## WHAT YOU ARE ASKED TO DO
Reproduce the entire listing word for word.

## INFORMATION SHOWN
┄┄┄┄┄┄

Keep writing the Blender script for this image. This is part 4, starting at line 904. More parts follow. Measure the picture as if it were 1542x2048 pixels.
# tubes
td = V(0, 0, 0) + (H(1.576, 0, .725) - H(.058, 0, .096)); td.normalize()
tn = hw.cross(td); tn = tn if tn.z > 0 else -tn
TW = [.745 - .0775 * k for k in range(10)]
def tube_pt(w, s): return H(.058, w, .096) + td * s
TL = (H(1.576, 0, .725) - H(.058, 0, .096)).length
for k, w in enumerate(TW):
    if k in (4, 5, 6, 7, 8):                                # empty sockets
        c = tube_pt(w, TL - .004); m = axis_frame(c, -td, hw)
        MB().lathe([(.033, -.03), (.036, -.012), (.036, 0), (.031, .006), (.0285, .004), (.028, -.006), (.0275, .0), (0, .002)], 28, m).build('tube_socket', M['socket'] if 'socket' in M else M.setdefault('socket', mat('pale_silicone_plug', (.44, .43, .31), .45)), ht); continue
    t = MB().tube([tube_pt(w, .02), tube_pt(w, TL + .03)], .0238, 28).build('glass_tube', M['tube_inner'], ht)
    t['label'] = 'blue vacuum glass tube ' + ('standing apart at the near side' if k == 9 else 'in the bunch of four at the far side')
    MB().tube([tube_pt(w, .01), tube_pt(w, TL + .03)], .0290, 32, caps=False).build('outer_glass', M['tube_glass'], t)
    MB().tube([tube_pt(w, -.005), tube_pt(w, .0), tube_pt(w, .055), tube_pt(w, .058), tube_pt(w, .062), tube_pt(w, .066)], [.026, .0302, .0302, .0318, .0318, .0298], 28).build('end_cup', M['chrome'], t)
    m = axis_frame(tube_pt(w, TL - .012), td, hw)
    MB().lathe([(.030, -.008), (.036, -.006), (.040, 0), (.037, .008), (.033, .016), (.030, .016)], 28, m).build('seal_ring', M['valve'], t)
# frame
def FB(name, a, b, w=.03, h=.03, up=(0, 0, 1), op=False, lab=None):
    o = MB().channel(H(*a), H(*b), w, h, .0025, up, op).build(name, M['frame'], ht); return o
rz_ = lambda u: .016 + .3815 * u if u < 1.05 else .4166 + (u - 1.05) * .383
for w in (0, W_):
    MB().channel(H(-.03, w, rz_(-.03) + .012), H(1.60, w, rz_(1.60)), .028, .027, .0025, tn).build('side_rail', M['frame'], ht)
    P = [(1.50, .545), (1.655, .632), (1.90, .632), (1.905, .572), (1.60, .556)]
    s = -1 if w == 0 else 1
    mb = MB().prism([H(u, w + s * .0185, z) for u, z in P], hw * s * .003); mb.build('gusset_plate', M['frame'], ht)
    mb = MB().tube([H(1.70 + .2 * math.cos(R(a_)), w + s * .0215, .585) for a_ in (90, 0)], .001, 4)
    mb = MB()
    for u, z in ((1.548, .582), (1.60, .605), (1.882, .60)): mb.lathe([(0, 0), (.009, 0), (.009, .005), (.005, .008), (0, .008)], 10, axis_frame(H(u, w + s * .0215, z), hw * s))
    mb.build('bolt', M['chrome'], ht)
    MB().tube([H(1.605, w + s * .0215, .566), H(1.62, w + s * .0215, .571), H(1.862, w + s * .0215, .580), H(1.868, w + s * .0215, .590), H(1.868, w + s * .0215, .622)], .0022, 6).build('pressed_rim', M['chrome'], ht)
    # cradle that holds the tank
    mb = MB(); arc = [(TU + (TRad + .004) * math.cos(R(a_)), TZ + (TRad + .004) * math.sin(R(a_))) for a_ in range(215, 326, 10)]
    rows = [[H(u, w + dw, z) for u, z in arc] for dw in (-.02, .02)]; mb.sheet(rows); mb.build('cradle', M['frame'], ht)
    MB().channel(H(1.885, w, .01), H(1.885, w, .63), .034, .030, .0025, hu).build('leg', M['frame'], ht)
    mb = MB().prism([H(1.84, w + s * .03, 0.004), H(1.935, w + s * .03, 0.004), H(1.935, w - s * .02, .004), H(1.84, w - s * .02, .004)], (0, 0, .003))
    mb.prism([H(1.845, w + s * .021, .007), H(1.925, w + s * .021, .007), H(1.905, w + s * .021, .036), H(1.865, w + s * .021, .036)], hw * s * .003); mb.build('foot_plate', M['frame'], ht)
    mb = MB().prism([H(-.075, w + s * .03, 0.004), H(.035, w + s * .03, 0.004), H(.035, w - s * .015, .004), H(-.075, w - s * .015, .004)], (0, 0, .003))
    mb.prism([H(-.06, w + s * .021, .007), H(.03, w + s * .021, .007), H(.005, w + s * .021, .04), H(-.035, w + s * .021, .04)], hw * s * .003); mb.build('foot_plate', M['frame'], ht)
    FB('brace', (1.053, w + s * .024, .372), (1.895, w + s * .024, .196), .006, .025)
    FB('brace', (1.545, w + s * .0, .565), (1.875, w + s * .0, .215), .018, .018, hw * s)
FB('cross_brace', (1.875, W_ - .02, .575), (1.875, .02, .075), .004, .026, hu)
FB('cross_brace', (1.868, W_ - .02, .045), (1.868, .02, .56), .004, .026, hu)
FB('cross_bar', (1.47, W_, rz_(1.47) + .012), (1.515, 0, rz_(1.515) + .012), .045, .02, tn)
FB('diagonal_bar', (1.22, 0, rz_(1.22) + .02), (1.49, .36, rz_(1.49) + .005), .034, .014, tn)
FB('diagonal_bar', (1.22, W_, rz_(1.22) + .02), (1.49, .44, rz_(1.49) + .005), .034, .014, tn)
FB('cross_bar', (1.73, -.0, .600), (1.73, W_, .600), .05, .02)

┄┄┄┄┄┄

## TASK RESPONSE
Keep writing the Blender script for this image. This is part 4, starting at line 904. More parts follow. Measure the picture as if it were 1542x2048 pixels.
# tubes
td = V(0, 0, 0) + (H(1.576, 0, .725) - H(.058, 0, .096)); td.normalize()
tn = hw.cross(td); tn = tn if tn.z > 0 else -tn
TW = [.745 - .0775 * k for k in range(10)]
def tube_pt(w, s): return H(.058, w, .096) + td * s
TL = (H(1.576, 0, .725) - H(.058, 0, .096)).length
for k, w in enumerate(TW):
    if k in (4, 5, 6, 7, 8):                                # empty sockets
        c = tube_pt(w, TL - .004); m = axis_frame(c, -td, hw)
        MB().lathe([(.033, -.03), (.036, -.012), (.036, 0), (.031, .006), (.0285, .004), (.028, -.006), (.0275, .0), (0, .002)], 28, m).build('tube_socket', M['socket'] if 'socket' in M else M.setdefault('socket', mat('pale_silicone_plug', (.44, .43, .31), .45)), ht); continue
    t = MB().tube([tube_pt(w, .02), tube_pt(w, TL + .03)], .0238, 28).build('glass_tube', M['tube_inner'], ht)
    t['label'] = 'blue vacuum glass tube ' + ('standing apart at the near side' if k == 9 else 'in the bunch of four at the far side')
    MB().tube([tube_pt(w, .01), tube_pt(w, TL + .03)], .0290, 32, caps=False).build('outer_glass', M['tube_glass'], t)
    MB().tube([tube_pt(w, -.005), tube_pt(w, .0), tube_pt(w, .055), tube_pt(w, .058), tube_pt(w, .062), tube_pt(w, .066)], [.026, .0302, .0302, .0318, .0318, .0298], 28).build('end_cup', M['chrome'], t)
    m = axis_frame(tube_pt(w, TL - .012), td, hw)
    MB().lathe([(.030, -.008), (.036, -.006), (.040, 0), (.037, .008), (.033, .016), (.030, .016)], 28, m).build('seal_ring', M['valve'], t)
# frame
def FB(name, a, b, w=.03, h=.03, up=(0, 0, 1), op=False, lab=None):
    o = MB().channel(H(*a), H(*b), w, h, .0025, up, op).build(name, M['frame'], ht); return o
rz_ = lambda u: .016 + .3815 * u if u < 1.05 else .4166 + (u - 1.05) * .383
for w in (0, W_):
    MB().channel(H(-.03, w, rz_(-.03) + .012), H(1.60, w, rz_(1.60)), .028, .027, .0025, tn).build('side_rail', M['frame'], ht)
    P = [(1.50, .545), (1.655, .632), (1.90, .632), (1.905, .572), (1.60, .556)]
    s = -1 if w == 0 else 1
    mb = MB().prism([H(u, w + s * .0185, z) for u, z in P], hw * s * .003); mb.build('gusset_plate', M['frame'], ht)
    mb = MB().tube([H(1.70 + .2 * math.cos(R(a_)), w + s * .0215, .585) for a_ in (90, 0)], .001, 4)
    mb = MB()
    for u, z in ((1.548, .582), (1.60, .605), (1.882, .60)): mb.lathe([(0, 0), (.009, 0), (.009, .005), (.005, .008), (0, .008)], 10, axis_frame(H(u, w + s * .0215, z), hw * s))
    mb.build('bolt', M['chrome'], ht)
    MB().tube([H(1.605, w + s * .0215, .566), H(1.62, w + s * .0215, .571), H(1.862, w + s * .0215, .580), H(1.868, w + s * .0215, .590), H(1.868, w + s * .0215, .622)], .0022, 6).build('pressed_rim', M['chrome'], ht)
    # cradle that holds the tank
    mb = MB(); arc = [(TU + (TRad + .004) * math.cos(R(a_)), TZ + (TRad + .004) * math.sin(R(a_))) for a_ in range(215, 326, 10)]
    rows = [[H(u, w + dw, z) for u, z in arc] for dw in (-.02, .02)]; mb.sheet(rows); mb.build('cradle', M['frame'], ht)
    MB().channel(H(1.885, w, .01), H(1.885, w, .63), .034, .030, .0025, hu).build('leg', M['frame'], ht)
    mb = MB().prism([H(1.84, w + s * .03, 0.004), H(1.935, w + s * .03, 0.004), H(1.935, w - s * .02, .004), H(1.84, w - s * .02, .004)], (0, 0, .003))
    mb.prism([H(1.845, w + s * .021, .007), H(1.925, w + s * .021, .007), H(1.905, w + s * .021, .036), H(1.865, w + s * .021, .036)], hw * s * .003); mb.build('foot_plate', M['frame'], ht)
    mb = MB().prism([H(-.075, w + s * .03, 0.004), H(.035, w + s * .03, 0.004), H(.035, w - s * .015, .004), H(-.075, w - s * .015, .004)], (0, 0, .003))
    mb.prism([H(-.06, w + s * .021, .007), H(.03, w + s * .021, .007), H(.005, w + s * .021, .04), H(-.035, w + s * .021, .04)], hw * s * .003); mb.build('foot_plate', M['frame'], ht)
    FB('brace', (1.053, w + s * .024, .372), (1.895, w + s * .024, .196), .006, .025)
    FB('brace', (1.545, w + s * .0, .565), (1.875, w + s * .0, .215), .018, .018, hw * s)
FB('cross_brace', (1.875, W_ - .02, .575), (1.875, .02, .075), .004, .026, hu)
FB('cross_brace', (1.868, W_ - .02, .045), (1.868, .02, .56), .004, .026, hu)
FB('cross_bar', (1.47, W_, rz_(1.47) + .012), (1.515, 0, rz_(1.515) + .012), .045, .02, tn)
FB('diagonal_bar', (1.22, 0, rz_(1.22) + .02), (1.49, .36, rz_(1.49) + .005), .034, .014, tn)
FB('diagonal_bar', (1.22, W_, rz_(1.22) + .02), (1.49, .44, rz_(1.49) + .005), .034, .014, tn)
FB('cross_bar', (1.73, -.0, .600), (1.73, W_, .600), .05, .02)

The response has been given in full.